Introduction by Robert Weatherford

IMSAI MPU-85 Rev 1The IMSAI MPU-85 was the brainchild of Thomas “Todd” Fischer, who purchased the rights to the IMSAI trademarks when IMSAI went out of business in 1979. Todd wanted a simple 8085 processor board that was completely interchangable with the 8080-based MPU-A. To the best of my recollection, his requirements were:

  • It had to the simplistic look of the MPU-A. No 20-pin parts.
  • No programmed parts such as EPROMs, PROMs, or PALs.
  • It must have a DIP switch selectable power-on-jump.
  • It had to work with the CP-A (front panel).
  • It had to work with the PIC-8. The MPU-B would not.
  • It had to work with the rest of the existing IMSAI product line.

I was quick to let him know that yes, I could do this. I had just moved to Dallas from the San Francisco Bay Area to start a new career at Mostek. I could not resist the opportunity to do another S-100 project!

I am going to jump to the end of this story now, and then circle back to fill in a few details. In short, the project was a failure. It was the second-biggest fail in my career (I will provide a link here to the #1 fail in due time). I built a wire-wrap prototype and tested it on my own system, but I had no PIC-8 nor front panel to test with. I incorrectly assumed that I had done enough timing analysis that the risk was small. I was paid for the project and Todd got nothing useful in return. I still feel badly about that.

So why did it fail? Many reasons, overly-ambitious design, not enough testing, and physical separation between contractor and owner. I think the best way to know for sure is to design its successor. That is what I’m planning on doing. While I can never repay Todd for the lost opportunity cost, the least I can do is to direct all net profits from the sale of the successor board to his new company, the Thomas Fischer Company. To make this a more likely success, I am going to tweak the original requirements as follows:

  • Use any size DIP parts to make more room on the board for new add-on features.
  • Make the board configurable to be fully IEEE 696-compliant. It is MPU-A compliant by default.
  • Make the power-on-jump a full 24-bits (16-bits for the basic board). Many controller board’s boot entry point is not on a page boundary (such as the VIO monitor at F806.
  • Replace the 2MHz clock generator with a dedicated oscillator in place of the jumper area 1 (selectable divide-by 1, 1.5, 2, 2.5) to allow complete freedom to choose an overclock 8085A crystal.
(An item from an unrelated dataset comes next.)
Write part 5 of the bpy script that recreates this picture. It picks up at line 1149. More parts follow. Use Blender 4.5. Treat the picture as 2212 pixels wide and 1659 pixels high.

Saves power and space at the same cost.
  • Generate the sSTACK signal in addition to pINTE. May optionally assign to a IEEE 696 RFU pin because IEE 696 reassigned sSTACK to be ERROR*. This is mostly for lighting up the STACK LED in the front panel. Once upon a time, Intel must have imagined a separate memory pool for the stack.

In addition to the basic board features, there will be an add-on feature:

  • Add an extended addressing bank-switcher to fully address up to 16 megabytes.

To support the bank switcher, a fully-sourced CP/M 3 MOVE module is supplied to get your system up and running with all the RAM your system has.